**ENTRIES SUPPLIED:**
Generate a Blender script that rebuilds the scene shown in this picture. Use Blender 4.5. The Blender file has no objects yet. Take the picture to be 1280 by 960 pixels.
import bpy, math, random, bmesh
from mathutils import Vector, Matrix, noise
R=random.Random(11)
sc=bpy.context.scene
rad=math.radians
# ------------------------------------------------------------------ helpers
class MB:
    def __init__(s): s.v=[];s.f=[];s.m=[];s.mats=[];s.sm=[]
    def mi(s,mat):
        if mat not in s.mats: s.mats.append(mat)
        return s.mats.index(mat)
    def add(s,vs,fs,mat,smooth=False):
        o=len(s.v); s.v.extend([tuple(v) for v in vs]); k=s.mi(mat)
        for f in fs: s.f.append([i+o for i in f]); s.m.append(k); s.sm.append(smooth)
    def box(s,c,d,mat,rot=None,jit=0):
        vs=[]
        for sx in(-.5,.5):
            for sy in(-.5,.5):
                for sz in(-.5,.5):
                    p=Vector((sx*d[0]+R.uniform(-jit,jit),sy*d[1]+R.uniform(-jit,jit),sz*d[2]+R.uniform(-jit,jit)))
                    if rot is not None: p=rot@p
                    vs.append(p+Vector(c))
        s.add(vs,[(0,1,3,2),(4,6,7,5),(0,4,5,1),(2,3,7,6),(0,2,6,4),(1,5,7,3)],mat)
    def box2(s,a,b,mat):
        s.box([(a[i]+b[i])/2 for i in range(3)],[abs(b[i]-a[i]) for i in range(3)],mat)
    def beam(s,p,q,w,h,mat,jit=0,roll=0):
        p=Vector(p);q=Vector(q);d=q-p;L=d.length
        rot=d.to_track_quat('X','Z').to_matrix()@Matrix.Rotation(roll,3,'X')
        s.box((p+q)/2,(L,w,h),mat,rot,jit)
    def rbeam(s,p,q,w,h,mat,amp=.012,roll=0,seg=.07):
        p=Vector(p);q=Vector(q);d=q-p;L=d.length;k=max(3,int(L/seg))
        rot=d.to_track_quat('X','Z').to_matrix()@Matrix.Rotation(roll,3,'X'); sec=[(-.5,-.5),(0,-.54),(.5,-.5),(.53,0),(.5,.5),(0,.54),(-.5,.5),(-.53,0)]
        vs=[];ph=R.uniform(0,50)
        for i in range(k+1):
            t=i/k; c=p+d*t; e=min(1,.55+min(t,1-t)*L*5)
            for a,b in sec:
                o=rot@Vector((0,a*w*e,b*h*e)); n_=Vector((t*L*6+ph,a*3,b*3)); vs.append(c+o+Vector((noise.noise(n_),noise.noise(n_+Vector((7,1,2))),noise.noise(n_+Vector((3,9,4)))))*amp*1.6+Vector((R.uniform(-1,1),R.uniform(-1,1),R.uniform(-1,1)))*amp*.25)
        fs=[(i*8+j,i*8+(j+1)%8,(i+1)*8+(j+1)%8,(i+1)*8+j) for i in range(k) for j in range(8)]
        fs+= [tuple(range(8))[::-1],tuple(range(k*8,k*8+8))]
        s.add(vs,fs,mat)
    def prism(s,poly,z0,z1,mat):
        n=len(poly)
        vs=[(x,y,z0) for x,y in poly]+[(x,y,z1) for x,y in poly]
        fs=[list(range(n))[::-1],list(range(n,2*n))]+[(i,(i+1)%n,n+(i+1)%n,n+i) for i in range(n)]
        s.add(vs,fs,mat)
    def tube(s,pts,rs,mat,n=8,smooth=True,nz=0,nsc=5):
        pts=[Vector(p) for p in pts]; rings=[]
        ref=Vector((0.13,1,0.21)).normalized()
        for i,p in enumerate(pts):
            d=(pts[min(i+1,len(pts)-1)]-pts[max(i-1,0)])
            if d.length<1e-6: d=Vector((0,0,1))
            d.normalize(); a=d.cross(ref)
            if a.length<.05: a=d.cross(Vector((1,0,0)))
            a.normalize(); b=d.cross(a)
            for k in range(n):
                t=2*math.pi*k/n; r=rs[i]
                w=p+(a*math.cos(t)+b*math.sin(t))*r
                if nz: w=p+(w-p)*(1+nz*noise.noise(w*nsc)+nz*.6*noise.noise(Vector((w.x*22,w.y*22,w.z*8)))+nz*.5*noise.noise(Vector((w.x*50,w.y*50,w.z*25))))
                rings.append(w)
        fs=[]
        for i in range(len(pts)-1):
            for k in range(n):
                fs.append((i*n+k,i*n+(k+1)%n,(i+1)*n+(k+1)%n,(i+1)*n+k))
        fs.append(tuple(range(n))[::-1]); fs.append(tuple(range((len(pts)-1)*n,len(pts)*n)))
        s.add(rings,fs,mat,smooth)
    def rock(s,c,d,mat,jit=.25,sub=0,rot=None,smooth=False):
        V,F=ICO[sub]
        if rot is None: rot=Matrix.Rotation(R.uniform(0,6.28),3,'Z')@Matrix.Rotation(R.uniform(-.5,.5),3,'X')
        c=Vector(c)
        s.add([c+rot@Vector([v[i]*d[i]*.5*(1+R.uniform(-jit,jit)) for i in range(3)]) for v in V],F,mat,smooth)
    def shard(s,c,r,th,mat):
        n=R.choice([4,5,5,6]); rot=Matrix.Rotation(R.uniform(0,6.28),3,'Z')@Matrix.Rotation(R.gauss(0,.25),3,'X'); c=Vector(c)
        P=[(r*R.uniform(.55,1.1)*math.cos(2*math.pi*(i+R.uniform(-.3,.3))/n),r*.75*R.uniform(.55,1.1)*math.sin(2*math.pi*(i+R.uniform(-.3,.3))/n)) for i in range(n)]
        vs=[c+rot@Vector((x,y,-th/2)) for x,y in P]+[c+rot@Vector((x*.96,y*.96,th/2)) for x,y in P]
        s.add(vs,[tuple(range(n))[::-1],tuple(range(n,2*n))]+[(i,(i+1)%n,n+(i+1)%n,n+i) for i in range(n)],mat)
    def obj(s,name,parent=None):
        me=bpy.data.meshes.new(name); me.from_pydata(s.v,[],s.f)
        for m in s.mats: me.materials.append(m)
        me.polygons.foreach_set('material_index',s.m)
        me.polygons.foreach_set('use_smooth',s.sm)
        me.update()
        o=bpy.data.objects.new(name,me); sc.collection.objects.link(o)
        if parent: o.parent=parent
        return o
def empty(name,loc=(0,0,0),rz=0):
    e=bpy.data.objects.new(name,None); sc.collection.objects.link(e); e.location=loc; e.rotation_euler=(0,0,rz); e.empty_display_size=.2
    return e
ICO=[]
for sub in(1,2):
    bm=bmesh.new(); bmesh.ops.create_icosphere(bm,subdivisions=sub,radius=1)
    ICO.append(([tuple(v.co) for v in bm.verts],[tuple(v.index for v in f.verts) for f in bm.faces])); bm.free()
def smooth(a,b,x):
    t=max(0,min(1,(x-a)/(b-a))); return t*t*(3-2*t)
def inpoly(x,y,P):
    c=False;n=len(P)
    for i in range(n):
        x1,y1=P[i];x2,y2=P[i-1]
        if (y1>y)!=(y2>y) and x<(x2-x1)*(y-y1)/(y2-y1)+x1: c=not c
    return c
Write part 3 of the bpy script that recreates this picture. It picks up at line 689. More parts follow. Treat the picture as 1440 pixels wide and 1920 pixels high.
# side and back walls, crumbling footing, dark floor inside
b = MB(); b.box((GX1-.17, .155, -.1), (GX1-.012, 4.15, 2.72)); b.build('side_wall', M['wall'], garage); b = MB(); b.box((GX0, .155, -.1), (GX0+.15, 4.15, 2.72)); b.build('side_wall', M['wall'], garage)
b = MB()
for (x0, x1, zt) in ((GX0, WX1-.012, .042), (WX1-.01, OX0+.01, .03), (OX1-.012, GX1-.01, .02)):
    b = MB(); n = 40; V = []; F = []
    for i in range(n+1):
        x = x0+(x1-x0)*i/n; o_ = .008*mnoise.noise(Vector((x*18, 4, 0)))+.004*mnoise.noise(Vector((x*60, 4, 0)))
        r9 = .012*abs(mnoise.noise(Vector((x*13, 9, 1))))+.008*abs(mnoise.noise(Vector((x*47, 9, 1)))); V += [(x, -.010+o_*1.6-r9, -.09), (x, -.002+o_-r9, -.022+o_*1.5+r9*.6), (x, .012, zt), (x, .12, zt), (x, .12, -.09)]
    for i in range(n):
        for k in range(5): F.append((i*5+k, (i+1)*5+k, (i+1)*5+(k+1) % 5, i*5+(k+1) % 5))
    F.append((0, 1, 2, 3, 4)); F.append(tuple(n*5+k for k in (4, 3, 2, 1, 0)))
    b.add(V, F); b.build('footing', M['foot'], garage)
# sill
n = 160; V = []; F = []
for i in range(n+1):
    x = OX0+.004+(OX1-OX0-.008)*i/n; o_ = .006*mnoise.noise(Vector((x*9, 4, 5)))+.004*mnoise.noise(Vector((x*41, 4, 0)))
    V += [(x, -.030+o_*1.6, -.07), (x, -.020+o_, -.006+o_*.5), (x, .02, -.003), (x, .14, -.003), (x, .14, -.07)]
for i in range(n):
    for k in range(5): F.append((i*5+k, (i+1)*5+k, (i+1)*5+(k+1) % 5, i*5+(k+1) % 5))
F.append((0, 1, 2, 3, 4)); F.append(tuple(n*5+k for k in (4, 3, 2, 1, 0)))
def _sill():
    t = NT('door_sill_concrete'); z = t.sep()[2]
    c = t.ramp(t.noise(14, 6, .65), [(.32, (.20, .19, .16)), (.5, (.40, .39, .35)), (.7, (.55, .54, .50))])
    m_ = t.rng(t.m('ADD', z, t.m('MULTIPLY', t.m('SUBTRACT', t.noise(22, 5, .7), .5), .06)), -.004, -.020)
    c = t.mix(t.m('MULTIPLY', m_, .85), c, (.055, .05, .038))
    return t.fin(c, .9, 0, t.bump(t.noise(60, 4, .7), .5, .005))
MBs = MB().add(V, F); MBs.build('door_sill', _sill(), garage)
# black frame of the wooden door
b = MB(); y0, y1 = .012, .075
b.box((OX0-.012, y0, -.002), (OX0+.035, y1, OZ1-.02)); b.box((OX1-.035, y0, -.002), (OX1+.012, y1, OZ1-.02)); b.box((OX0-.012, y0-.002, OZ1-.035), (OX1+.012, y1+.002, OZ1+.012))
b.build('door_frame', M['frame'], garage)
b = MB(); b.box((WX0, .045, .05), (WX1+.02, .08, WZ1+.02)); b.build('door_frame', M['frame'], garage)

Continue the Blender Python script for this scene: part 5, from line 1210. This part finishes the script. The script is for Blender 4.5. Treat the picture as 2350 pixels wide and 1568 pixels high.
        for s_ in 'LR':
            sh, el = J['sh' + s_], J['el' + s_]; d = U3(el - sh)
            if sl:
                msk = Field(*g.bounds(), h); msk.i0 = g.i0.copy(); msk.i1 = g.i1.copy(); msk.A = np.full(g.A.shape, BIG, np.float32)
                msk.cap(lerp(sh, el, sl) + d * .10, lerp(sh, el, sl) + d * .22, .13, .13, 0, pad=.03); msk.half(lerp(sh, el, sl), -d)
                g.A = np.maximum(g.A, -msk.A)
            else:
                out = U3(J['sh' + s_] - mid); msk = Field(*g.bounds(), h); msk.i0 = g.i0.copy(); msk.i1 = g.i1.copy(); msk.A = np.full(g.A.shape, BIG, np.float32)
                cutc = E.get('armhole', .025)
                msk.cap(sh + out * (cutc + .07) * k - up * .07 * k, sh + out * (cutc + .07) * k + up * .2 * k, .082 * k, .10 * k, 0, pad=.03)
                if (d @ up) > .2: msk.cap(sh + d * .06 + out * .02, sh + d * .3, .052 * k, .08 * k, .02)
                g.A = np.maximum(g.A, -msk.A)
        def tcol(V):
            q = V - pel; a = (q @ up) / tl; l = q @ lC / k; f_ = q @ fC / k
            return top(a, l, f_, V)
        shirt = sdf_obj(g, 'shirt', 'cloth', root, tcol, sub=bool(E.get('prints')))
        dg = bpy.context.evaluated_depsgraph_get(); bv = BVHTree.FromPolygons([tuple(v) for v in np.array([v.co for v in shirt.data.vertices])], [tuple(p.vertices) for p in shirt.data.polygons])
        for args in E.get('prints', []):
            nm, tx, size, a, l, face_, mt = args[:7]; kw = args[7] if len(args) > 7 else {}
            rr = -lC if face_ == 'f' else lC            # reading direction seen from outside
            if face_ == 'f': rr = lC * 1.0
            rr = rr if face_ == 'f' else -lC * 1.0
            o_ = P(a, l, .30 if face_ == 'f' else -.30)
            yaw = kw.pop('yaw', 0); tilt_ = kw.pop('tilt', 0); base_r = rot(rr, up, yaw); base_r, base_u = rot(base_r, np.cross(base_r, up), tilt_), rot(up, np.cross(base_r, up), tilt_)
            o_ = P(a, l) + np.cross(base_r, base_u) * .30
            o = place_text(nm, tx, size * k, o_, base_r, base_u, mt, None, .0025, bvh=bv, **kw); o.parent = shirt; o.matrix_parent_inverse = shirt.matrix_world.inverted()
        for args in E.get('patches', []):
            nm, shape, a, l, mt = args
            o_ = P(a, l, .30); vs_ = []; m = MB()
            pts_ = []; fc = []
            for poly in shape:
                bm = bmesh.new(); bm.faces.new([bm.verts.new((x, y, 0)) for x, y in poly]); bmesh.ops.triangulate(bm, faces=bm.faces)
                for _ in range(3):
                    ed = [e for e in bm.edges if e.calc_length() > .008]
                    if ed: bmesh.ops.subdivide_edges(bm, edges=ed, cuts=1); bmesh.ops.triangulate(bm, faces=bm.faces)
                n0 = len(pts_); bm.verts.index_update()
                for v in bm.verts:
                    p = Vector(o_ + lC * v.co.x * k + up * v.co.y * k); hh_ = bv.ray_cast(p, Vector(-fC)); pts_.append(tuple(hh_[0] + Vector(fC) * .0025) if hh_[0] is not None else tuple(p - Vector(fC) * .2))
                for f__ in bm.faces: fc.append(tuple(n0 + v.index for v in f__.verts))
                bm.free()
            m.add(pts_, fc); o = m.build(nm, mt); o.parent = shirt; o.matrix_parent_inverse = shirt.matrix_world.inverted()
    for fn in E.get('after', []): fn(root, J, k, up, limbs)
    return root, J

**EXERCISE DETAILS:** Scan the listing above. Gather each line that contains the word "script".

**FINAL RESULT:**
Generate a Blender script that rebuilds the scene shown in this picture. Use Blender 4.5. The Blender file has no objects yet. Take the picture to be 1280 by 960 pixels.
Write part 3 of the bpy script that recreates this picture. It picks up at line 689. More parts follow. Treat the picture as 1440 pixels wide and 1920 pixels high.
Continue the Blender Python script for this scene: part 5, from line 1210. This part finishes the script. The script is for Blender 4.5. Treat the picture as 2350 pixels wide and 1568 pixels high.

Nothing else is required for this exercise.